**DO THIS**
Quote the listing below in its entirety, omitting every image.

------ DATA EXTRACT ------

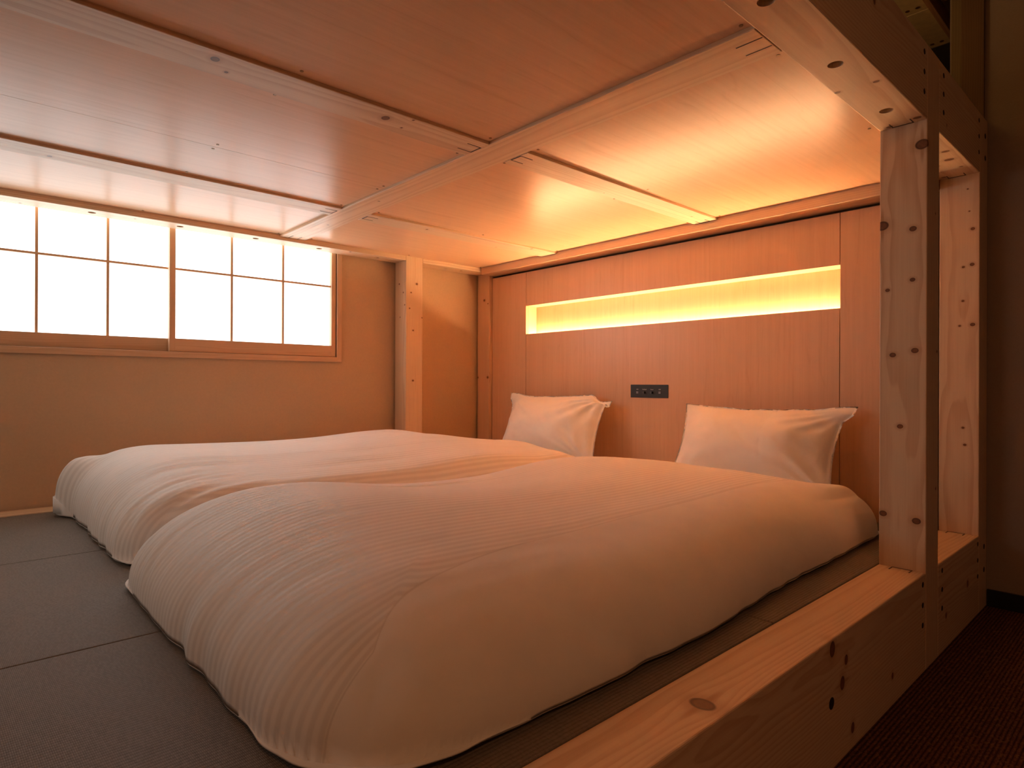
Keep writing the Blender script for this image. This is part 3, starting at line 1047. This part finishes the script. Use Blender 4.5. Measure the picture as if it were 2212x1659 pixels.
def pillow(label, base, ywid, hgt, lean, seed, ears, seam_v=None, thick=0.13, roll=0.0):
    """base = centre of the bottom edge; the pillow leans back (+x) by `lean` over its height."""
    rnd = random.Random(seed)
    bm = bmesh.new()
    uvl = bm.loops.layers.uv.new('uv')
    nu, nv = 84, 60
    up_v = Vector((lean, 0, math.sqrt(max(0.01, hgt * hgt - lean * lean)))).normalized()
    side = Vector((0, -1, 0))                        # u to the right as seen from the camera
    nrm = side.cross(up_v)                          # towards the camera (-x)
    if nrm.x > 0:
        nrm = -nrm
    V = {}
    for s in (1, -1):
        for i in range(nu + 1):
            for j in range(nv + 1):
                u = -1 + 2 * i / nu
                v = -1 + 2 * j / nv
                if s == -1 and (i in (0, nu) or j in (0, nv)):
                    V[s, i, j] = V[1, i, j]
                    continue
                # pincushion outline: edges drawn in, corners left out as ears
                pu = u * (1 - 0.075 * (1 - v * v) ** 1.0)
                pv = v * (1 - 0.085 * (1 - u * u) ** 1.0)
                a = ywid / 2 * pu
                b = hgt / 2 * (pv + 1)
                du, dv = 1 - abs(u), 1 - abs(v)
                # flat hem along the edge, then the stuffed body
                bu = math.sin(0.5 * math.pi * min(1, max(0, du - 0.03) / 0.62)) ** 0.75
                bv = math.sin(0.5 * math.pi * min(1, max(0, dv - 0.045) / 0.90)) ** 0.75
                t = thick * bu * bv * (0.95 - 0.22 * v)
                w = 0.0
                e = max(abs(u), abs(v))
                for (eu, ev, amp) in ears:
                    d = math.hypot(u - eu, (v - ev) * 0.8)
                    ang = math.atan2(v - ev * 1.05, u - eu * 1.05)
                    w += amp * math.exp(-(d / 0.75) ** 2) * sstep(0.05, 0.25, d) * math.sin(ang * 15 + seed + 2.0 * nz(u * 2, v * 2, seed)) * min(1, t / 0.07)
                w += 0.006 * nz(u * 2.6, v * 3.0, seed) * min(1, t / 0.06)
                w += 0.004 * nz(u * 7 + v * 4, v * 3.0 - u * 2, seed + 5) * min(1, t / 0.03)
                if seam_v is not None and s == 1:
                    su = seam_v - 0.07 * v
                    w -= 0.004 * gauss(u, su, 0.012)
                    w += 0.002 * gauss(u, su + 0.02, 0.015)
                p = side * a + up_v * b
                p += nrm * ((t * 0.62 + w) if s == 1 else -(t * 0.38))
                # drooping ears
                for (eu, ev, fx_, fy_, fz_) in FOLD.get(seed, ()):
                    k = sstep(0.72, 1.0, 1 - math.hypot(u - eu, v - ev) / 0.62 + 0.28)
                    p += Vector((fx_, fy_, fz_)) * k
                p.z += 0.006 * nz(u * 3, v, seed + 9) * (1 if v > 0 else 0) * (v ** 2)
                if roll:
                    p = Matrix.Rotation(roll, 3, 'X') @ p
                V[s, i, j] = bm.verts.new(p)
    for s in (1, -1):
        for i in range(nu):
            for j in range(nv):
                q = ((i, j), (i + 1, j), (i + 1, j + 1), (i, j + 1))
                vs = [V[s, a, b] for a, b in q]
                if s == -1:
                    vs.reverse()
                f = bm.faces.new(vs)
                f.smooth = True
                for l, (a, b) in zip(f.loops, q if s == 1 else tuple(reversed(q))):
                    l[uvl].uv = (a / nu, b / nv)
    bmesh.ops.recalc_face_normals(bm, faces=bm.faces[:])
    zmin = min(v.co.z for v in bm.verts)
    for v in bm.verts:
        v.co.z -= zmin
    o = mesh_obj('pillow', bm, M_cotton, (base[0], base[1], base[2] + ZO))
    tag(o, label, 'pillow', 'white pillows leaning on the headboard')
    return o


FOLD = {1: ((1, 1, -0.010, -0.015, -0.045), (-1, 1, -0.02, 0.0, 0.010)),
        2: ((1, 1, 0.0, -0.03, 0.006), (1, -1, -0.02, 0.02, 0.02), (-1, -1, -0.02, 0.03, 0.01))}
MT = TZ1 + 0.0875
pillow('left pillow, its top corners flopped over, leaning on the headboard', (2.455, 2.455, MT + 0.001), 0.77, 0.41, 0.16, 1,
       ((0.9, 0.8, 0.011), (-0.9, 0.9, 0.004), (0.8, -0.9, 0.006)), thick=0.20, roll=math.radians(-1.5))
pillow('right pillow with smooth front and pointed corner, beside the front post', (2.43, 1.258, MT + 0.001), 0.725, 0.40, 0.175, 2,
       ((0.95, 0.9, 0.004), (0.95, -0.9, 0.008), (-0.9, -0.9, 0.004)), seam_v=0.28, thick=0.21)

------

**FULL OUTPUT**
Keep writing the Blender script for this image. This is part 3, starting at line 1047. This part finishes the script. Use Blender 4.5. Measure the picture as if it were 2212x1659 pixels.
def pillow(label, base, ywid, hgt, lean, seed, ears, seam_v=None, thick=0.13, roll=0.0):
    """base = centre of the bottom edge; the pillow leans back (+x) by `lean` over its height."""
    rnd = random.Random(seed)
    bm = bmesh.new()
    uvl = bm.loops.layers.uv.new('uv')
    nu, nv = 84, 60
    up_v = Vector((lean, 0, math.sqrt(max(0.01, hgt * hgt - lean * lean)))).normalized()
    side = Vector((0, -1, 0))                        # u to the right as seen from the camera
    nrm = side.cross(up_v)                          # towards the camera (-x)
    if nrm.x > 0:
        nrm = -nrm
    V = {}
    for s in (1, -1):
        for i in range(nu + 1):
            for j in range(nv + 1):
                u = -1 + 2 * i / nu
                v = -1 + 2 * j / nv
                if s == -1 and (i in (0, nu) or j in (0, nv)):
                    V[s, i, j] = V[1, i, j]
                    continue
                # pincushion outline: edges drawn in, corners left out as ears
                pu = u * (1 - 0.075 * (1 - v * v) ** 1.0)
                pv = v * (1 - 0.085 * (1 - u * u) ** 1.0)
                a = ywid / 2 * pu
                b = hgt / 2 * (pv + 1)
                du, dv = 1 - abs(u), 1 - abs(v)
                # flat hem along the edge, then the stuffed body
                bu = math.sin(0.5 * math.pi * min(1, max(0, du - 0.03) / 0.62)) ** 0.75
                bv = math.sin(0.5 * math.pi * min(1, max(0, dv - 0.045) / 0.90)) ** 0.75
                t = thick * bu * bv * (0.95 - 0.22 * v)
                w = 0.0
                e = max(abs(u), abs(v))
                for (eu, ev, amp) in ears:
                    d = math.hypot(u - eu, (v - ev) * 0.8)
                    ang = math.atan2(v - ev * 1.05, u - eu * 1.05)
                    w += amp * math.exp(-(d / 0.75) ** 2) * sstep(0.05, 0.25, d) * math.sin(ang * 15 + seed + 2.0 * nz(u * 2, v * 2, seed)) * min(1, t / 0.07)
                w += 0.006 * nz(u * 2.6, v * 3.0, seed) * min(1, t / 0.06)
                w += 0.004 * nz(u * 7 + v * 4, v * 3.0 - u * 2, seed + 5) * min(1, t / 0.03)
                if seam_v is not None and s == 1:
                    su = seam_v - 0.07 * v
                    w -= 0.004 * gauss(u, su, 0.012)
                    w += 0.002 * gauss(u, su + 0.02, 0.015)
                p = side * a + up_v * b
                p += nrm * ((t * 0.62 + w) if s == 1 else -(t * 0.38))
                # drooping ears
                for (eu, ev, fx_, fy_, fz_) in FOLD.get(seed, ()):
                    k = sstep(0.72, 1.0, 1 - math.hypot(u - eu, v - ev) / 0.62 + 0.28)
                    p += Vector((fx_, fy_, fz_)) * k
                p.z += 0.006 * nz(u * 3, v, seed + 9) * (1 if v > 0 else 0) * (v ** 2)
                if roll:
                    p = Matrix.Rotation(roll, 3, 'X') @ p
                V[s, i, j] = bm.verts.new(p)
    for s in (1, -1):
        for i in range(nu):
            for j in range(nv):
                q = ((i, j), (i + 1, j), (i + 1, j + 1), (i, j + 1))
                vs = [V[s, a, b] for a, b in q]
                if s == -1:
                    vs.reverse()
                f = bm.faces.new(vs)
                f.smooth = True
                for l, (a, b) in zip(f.loops, q if s == 1 else tuple(reversed(q))):
                    l[uvl].uv = (a / nu, b / nv)
    bmesh.ops.recalc_face_normals(bm, faces=bm.faces[:])
    zmin = min(v.co.z for v in bm.verts)
    for v in bm.verts:
        v.co.z -= zmin
    o = mesh_obj('pillow', bm, M_cotton, (base[0], base[1], base[2] + ZO))
    tag(o, label, 'pillow', 'white pillows leaning on the headboard')
    return o


FOLD = {1: ((1, 1, -0.010, -0.015, -0.045), (-1, 1, -0.02, 0.0, 0.010)),
        2: ((1, 1, 0.0, -0.03, 0.006), (1, -1, -0.02, 0.02, 0.02), (-1, -1, -0.02, 0.03, 0.01))}
MT = TZ1 + 0.0875
pillow('left pillow, its top corners flopped over, leaning on the headboard', (2.455, 2.455, MT + 0.001), 0.77, 0.41, 0.16, 1,
       ((0.9, 0.8, 0.011), (-0.9, 0.9, 0.004), (0.8, -0.9, 0.006)), thick=0.20, roll=math.radians(-1.5))
pillow('right pillow with smooth front and pointed corner, beside the front post', (2.43, 1.258, MT + 0.001), 0.725, 0.40, 0.175, 2,
       ((0.95, 0.9, 0.004), (0.95, -0.9, 0.008), (-0.9, -0.9, 0.004)), seam_v=0.28, thick=0.21)